Dans les années 2000, il propose au journal Le Monde des bandes dessinées animalières. Au fil du temps, ses manchots s’imposent. Ce sont les personnages privilégiés du dessinateur lorsqu’il veut ironiser sur l’actualité. « Leur silhouette verticale est très humaine, tout comme leurs couleurs, le noir et le blanc, qui s’apparentent à un costume », souligne le père des manchots. Début 2005, il baptise ces animaux « les Indégivrables ». Chaque jour travaillé, Gorce propose une scène qui fait écho à l’actualité. Cela représente près de 220 dessins par an, depuis 18 ans. Et c’est au sein du journal Le Monde que les manchots s’épanouissent pendant des années.
Censuré
Le 19 janvier 2021, la polémique éclate sur les réseaux sociaux. Un dessin publié par Le Monde indigne certains lecteurs. On y voit un croquis intitulé Repères familiaux avec un manchot demandant à un congénère : « Si j’ai été abusée par le demi-frère adoptif de la compagne de mon père transgenre devenu ma mère, est-ce un inceste ? » Réactions scandalisées de nombreux internautes qui réclament des comptes à la direction du journal. « Pourtant, il n’y avait ni ironie sur l’inceste, ni confusion sur les transsexuels et l’inceste », insiste le dessinateur. Mais les chiens étaient déjà lâchés. Un dessin jugé transphobe pour certains, une blague « dégueulasse » sur la pédocriminalité pour d’autres… Autrement dit, on ne peut pas rire de tout.

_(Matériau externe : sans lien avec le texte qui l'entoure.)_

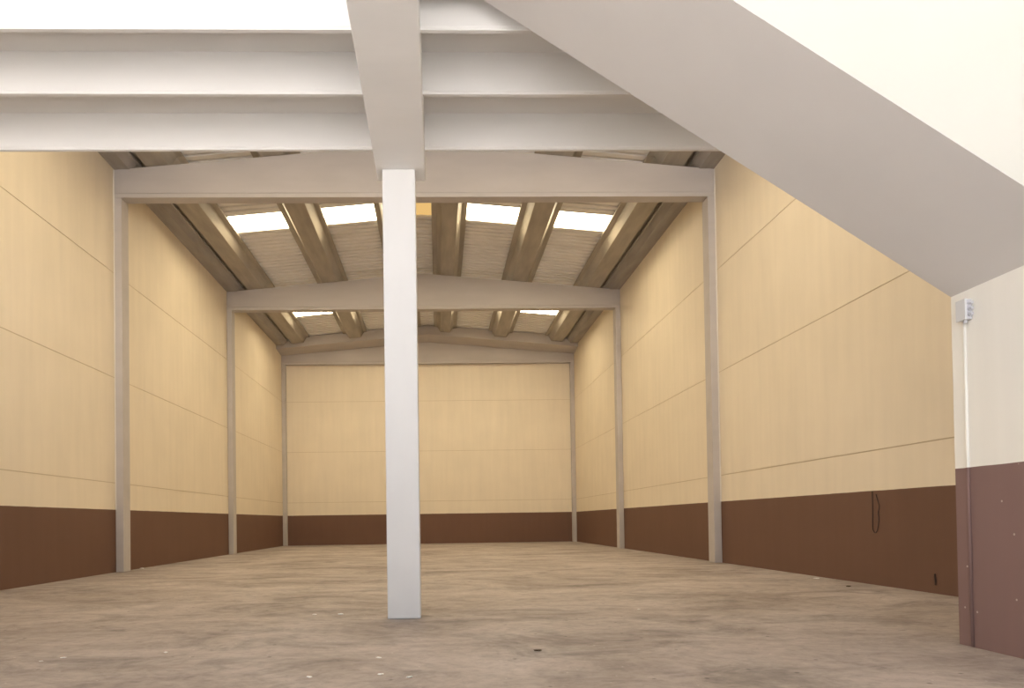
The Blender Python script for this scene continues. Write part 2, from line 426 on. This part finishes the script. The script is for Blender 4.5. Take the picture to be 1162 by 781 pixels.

La directrice de la rédaction du journal, Caroline Monnot, présente alors ses excuses pour avoir publié ce dessin. Elle explique que ce dessin «peut être lu comme une relativisation de la gravité des faits d’inceste, en des termes déplacés vis-à-vis des victimes et des personnes transgenres ». C’en est trop pour Gorce. D’après lui, Caroline Monnot donne raison aux offensés des réseaux sociaux. Deux jours après le scandale, il annonce qu’il quitte Le Monde. La fin d’une collaboration de 18 ans avec le journal. La décision s’imposait selon lui : « J’ai dit au directeur : “Tu attendais un dessin de ma part aujourd’hui, tu ne l’auras pas. Si vous vous couchez devant des militants sur les réseaux, si des journalistes au sein de la rédaction ne sont pas capables de comprendre et de défendre un dessin, je ne travaillerai plus pour vous.” La collaboration s’est donc terminée. » Pour Gorce, « la liberté ne se négocie pas ».
L’hebdomadaire Le Point ne tarde pas à le recruter et héberge sur son site les fameux Indégivrables. C’est maintenant dans la lettre quotidienne du magazine que son dessin est publié. Une carte blanche, dans laquelle les manchots peuvent se faire le relais de l’actualité en toute liberté.